WRITTEN TASK:
Retype the opening lines of the data exactly, stopping after the line that contains "s.l = tree.links". Skip every picture.

-*-*-

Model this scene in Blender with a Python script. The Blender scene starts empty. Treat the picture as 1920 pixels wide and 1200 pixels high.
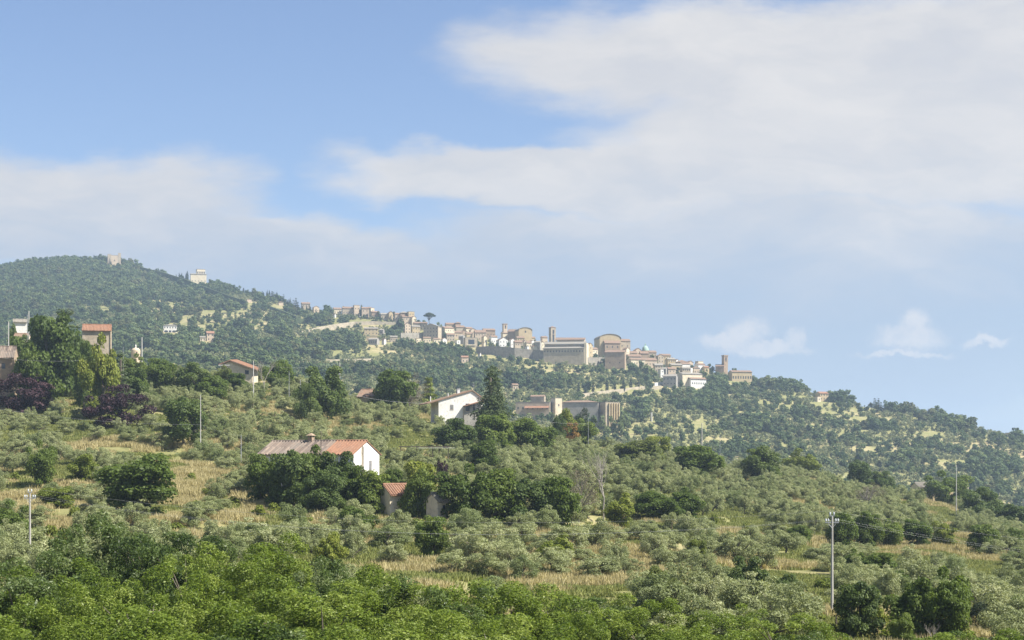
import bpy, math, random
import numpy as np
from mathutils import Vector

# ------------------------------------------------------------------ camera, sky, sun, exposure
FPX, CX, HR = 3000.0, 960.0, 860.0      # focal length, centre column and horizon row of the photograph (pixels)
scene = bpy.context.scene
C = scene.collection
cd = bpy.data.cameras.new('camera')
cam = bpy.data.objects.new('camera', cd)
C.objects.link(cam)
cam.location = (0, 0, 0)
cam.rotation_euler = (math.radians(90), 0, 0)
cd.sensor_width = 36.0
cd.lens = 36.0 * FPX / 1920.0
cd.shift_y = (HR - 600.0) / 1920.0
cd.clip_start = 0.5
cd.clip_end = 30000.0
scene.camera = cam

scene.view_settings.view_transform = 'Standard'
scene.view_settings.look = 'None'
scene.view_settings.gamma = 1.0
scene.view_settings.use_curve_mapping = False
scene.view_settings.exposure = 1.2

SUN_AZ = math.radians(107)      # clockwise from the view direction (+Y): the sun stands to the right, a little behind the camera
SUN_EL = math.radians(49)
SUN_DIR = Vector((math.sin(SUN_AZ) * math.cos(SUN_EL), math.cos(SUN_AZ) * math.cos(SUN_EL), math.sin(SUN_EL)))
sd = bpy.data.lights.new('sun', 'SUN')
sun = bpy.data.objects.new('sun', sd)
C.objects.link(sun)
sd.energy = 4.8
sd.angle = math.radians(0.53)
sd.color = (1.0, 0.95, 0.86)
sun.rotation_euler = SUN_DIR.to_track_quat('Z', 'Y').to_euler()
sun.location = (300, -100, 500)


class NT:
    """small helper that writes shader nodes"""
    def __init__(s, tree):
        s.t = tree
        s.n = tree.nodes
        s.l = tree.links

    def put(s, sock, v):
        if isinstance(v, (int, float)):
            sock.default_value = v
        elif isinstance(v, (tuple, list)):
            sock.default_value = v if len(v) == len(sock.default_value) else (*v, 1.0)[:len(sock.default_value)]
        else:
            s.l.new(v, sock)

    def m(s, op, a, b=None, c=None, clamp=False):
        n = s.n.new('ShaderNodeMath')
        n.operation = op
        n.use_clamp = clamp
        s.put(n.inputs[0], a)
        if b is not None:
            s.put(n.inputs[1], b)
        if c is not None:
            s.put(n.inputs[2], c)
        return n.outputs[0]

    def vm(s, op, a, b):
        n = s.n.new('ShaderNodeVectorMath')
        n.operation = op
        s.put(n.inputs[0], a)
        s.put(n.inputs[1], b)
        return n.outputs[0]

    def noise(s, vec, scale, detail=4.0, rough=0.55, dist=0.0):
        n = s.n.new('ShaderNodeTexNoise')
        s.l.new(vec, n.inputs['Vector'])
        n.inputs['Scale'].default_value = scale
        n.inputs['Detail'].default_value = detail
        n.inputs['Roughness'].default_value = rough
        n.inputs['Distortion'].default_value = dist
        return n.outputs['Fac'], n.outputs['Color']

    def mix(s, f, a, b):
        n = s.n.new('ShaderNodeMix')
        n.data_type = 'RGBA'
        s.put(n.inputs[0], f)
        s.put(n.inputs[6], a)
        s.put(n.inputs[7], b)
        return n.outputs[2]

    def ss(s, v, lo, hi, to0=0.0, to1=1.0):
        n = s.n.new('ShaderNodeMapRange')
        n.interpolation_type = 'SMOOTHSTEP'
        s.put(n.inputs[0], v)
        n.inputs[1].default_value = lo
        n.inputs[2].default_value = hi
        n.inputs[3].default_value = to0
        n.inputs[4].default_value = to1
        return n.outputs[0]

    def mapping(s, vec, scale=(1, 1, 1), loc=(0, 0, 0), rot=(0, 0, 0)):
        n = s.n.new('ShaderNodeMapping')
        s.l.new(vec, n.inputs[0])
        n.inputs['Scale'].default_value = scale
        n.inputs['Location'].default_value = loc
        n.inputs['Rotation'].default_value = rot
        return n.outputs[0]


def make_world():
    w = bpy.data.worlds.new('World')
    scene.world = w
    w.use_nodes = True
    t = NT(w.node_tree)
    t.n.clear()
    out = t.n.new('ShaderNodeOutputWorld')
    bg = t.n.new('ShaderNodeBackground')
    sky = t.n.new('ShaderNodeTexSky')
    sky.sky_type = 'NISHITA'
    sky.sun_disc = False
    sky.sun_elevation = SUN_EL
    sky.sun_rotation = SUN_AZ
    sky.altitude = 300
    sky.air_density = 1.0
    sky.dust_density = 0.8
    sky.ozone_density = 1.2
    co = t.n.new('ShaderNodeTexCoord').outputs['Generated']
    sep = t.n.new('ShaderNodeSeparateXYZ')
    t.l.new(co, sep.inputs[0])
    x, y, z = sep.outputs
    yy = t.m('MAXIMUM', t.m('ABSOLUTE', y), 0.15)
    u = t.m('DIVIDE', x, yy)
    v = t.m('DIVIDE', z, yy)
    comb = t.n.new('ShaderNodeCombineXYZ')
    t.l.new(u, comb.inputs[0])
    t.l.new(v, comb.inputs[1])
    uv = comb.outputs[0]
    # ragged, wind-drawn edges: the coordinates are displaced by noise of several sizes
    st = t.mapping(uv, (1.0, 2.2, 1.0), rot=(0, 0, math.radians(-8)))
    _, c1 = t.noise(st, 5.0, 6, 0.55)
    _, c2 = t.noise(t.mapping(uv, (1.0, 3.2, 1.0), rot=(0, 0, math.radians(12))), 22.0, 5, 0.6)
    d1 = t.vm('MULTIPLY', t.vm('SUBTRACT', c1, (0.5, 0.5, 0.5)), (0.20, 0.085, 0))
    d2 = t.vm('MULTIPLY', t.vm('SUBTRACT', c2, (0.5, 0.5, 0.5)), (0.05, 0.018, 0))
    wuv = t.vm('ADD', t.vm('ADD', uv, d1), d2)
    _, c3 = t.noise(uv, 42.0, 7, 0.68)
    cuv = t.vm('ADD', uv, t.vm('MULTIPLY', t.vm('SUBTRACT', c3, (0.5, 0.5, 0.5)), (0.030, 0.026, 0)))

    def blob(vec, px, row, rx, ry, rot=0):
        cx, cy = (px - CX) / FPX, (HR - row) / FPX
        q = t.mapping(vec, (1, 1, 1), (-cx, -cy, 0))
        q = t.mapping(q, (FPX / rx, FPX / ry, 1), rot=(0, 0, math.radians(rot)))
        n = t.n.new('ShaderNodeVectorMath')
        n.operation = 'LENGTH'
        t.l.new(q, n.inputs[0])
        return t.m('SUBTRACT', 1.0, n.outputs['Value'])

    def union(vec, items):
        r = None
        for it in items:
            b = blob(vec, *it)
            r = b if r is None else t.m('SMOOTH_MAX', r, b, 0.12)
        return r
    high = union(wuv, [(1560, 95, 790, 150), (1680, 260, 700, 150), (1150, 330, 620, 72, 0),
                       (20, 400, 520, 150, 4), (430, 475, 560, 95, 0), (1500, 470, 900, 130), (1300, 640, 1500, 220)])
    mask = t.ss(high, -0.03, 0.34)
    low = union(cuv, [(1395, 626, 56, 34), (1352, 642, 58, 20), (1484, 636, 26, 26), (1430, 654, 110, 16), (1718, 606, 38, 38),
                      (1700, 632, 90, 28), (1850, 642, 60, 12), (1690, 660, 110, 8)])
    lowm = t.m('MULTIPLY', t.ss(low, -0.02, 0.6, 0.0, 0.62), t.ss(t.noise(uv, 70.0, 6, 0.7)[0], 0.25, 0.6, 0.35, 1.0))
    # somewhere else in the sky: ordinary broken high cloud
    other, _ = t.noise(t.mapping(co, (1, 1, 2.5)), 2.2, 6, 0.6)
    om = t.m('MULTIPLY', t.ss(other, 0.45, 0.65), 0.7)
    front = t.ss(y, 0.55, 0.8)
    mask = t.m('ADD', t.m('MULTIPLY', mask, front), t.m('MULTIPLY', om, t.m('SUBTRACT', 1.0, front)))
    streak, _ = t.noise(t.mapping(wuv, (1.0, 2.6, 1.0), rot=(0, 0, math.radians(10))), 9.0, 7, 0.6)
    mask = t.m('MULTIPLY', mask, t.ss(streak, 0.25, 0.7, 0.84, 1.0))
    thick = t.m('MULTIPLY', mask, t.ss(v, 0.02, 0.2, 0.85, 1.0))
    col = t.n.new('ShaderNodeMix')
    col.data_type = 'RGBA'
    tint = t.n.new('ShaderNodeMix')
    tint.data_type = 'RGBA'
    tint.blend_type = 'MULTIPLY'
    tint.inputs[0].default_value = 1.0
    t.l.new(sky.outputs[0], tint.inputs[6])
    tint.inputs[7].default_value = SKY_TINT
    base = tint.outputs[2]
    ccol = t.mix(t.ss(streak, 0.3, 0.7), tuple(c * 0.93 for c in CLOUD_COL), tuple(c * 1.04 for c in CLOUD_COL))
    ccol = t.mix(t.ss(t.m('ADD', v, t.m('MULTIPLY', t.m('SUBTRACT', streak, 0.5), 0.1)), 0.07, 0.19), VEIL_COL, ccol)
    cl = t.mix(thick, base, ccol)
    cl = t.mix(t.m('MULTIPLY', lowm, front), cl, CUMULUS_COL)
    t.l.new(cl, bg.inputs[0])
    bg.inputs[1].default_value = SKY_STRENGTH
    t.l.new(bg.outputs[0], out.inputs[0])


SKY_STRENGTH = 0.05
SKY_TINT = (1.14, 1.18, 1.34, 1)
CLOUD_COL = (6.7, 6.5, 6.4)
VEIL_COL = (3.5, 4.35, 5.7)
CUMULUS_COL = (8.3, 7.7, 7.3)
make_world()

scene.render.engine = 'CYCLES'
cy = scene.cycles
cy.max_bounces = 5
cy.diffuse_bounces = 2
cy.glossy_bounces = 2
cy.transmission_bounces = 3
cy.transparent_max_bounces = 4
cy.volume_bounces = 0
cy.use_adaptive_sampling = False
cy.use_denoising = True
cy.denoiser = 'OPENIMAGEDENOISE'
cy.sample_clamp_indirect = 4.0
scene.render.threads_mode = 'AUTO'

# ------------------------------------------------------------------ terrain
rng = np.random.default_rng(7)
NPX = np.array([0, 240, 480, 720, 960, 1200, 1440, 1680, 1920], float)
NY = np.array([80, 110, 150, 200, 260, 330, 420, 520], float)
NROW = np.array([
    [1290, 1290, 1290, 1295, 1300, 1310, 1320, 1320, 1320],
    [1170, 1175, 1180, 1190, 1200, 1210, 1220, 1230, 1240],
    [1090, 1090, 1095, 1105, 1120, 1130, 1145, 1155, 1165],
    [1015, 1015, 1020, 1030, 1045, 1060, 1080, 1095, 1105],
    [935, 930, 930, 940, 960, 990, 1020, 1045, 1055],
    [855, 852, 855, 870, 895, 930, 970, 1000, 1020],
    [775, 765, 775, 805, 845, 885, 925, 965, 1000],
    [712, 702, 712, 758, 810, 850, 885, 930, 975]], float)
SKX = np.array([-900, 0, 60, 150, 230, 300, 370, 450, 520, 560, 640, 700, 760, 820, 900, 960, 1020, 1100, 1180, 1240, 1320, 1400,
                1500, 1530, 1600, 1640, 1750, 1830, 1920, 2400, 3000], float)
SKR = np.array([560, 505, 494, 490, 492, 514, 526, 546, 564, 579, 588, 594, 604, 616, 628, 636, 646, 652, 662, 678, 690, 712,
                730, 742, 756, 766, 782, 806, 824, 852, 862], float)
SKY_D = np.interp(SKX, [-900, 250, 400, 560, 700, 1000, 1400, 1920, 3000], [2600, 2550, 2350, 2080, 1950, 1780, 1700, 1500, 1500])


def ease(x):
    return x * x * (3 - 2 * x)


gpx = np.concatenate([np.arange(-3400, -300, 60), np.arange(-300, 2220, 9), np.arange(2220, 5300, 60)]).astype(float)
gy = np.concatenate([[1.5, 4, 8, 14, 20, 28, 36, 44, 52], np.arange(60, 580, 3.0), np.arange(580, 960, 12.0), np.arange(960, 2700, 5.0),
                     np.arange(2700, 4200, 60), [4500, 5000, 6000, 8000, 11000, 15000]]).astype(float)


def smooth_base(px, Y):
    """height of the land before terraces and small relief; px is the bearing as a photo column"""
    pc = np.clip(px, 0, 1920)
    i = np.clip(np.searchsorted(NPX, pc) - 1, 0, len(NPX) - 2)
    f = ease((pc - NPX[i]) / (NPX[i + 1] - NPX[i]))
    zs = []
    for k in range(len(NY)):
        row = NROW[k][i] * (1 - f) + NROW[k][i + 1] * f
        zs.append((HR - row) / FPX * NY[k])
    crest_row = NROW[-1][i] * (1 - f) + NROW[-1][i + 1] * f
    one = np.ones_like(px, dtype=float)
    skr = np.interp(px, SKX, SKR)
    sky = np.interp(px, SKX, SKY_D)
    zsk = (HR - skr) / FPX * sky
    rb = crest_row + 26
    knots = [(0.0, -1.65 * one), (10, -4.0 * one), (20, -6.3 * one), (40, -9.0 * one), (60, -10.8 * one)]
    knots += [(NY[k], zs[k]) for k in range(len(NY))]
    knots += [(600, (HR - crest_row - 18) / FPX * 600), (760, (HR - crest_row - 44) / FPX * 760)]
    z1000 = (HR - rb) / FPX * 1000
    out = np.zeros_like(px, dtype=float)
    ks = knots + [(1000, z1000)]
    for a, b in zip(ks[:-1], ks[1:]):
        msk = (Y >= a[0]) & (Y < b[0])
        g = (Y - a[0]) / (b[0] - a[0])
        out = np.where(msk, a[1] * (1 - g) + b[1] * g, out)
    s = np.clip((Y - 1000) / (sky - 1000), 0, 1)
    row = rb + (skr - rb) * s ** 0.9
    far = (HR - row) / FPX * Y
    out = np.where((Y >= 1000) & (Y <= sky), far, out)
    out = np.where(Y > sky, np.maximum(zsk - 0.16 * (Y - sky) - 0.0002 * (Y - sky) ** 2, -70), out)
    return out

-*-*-

TASK RESPONSE:
Model this scene in Blender with a Python script. The Blender scene starts empty. Treat the picture as 1920 pixels wide and 1200 pixels high.
import bpy, math, random
import numpy as np
from mathutils import Vector

# ------------------------------------------------------------------ camera, sky, sun, exposure
FPX, CX, HR = 3000.0, 960.0, 860.0      # focal length, centre column and horizon row of the photograph (pixels)
scene = bpy.context.scene
C = scene.collection
cd = bpy.data.cameras.new('camera')
cam = bpy.data.objects.new('camera', cd)
C.objects.link(cam)
cam.location = (0, 0, 0)
cam.rotation_euler = (math.radians(90), 0, 0)
cd.sensor_width = 36.0
cd.lens = 36.0 * FPX / 1920.0
cd.shift_y = (HR - 600.0) / 1920.0
cd.clip_start = 0.5
cd.clip_end = 30000.0
scene.camera = cam

scene.view_settings.view_transform = 'Standard'
scene.view_settings.look = 'None'
scene.view_settings.gamma = 1.0
scene.view_settings.use_curve_mapping = False
scene.view_settings.exposure = 1.2

SUN_AZ = math.radians(107)      # clockwise from the view direction (+Y): the sun stands to the right, a little behind the camera
SUN_EL = math.radians(49)
SUN_DIR = Vector((math.sin(SUN_AZ) * math.cos(SUN_EL), math.cos(SUN_AZ) * math.cos(SUN_EL), math.sin(SUN_EL)))
sd = bpy.data.lights.new('sun', 'SUN')
sun = bpy.data.objects.new('sun', sd)
C.objects.link(sun)
sd.energy = 4.8
sd.angle = math.radians(0.53)
sd.color = (1.0, 0.95, 0.86)
sun.rotation_euler = SUN_DIR.to_track_quat('Z', 'Y').to_euler()
sun.location = (300, -100, 500)


class NT:
    """small helper that writes shader nodes"""
    def __init__(s, tree):
        s.t = tree
        s.n = tree.nodes
        s.l = tree.links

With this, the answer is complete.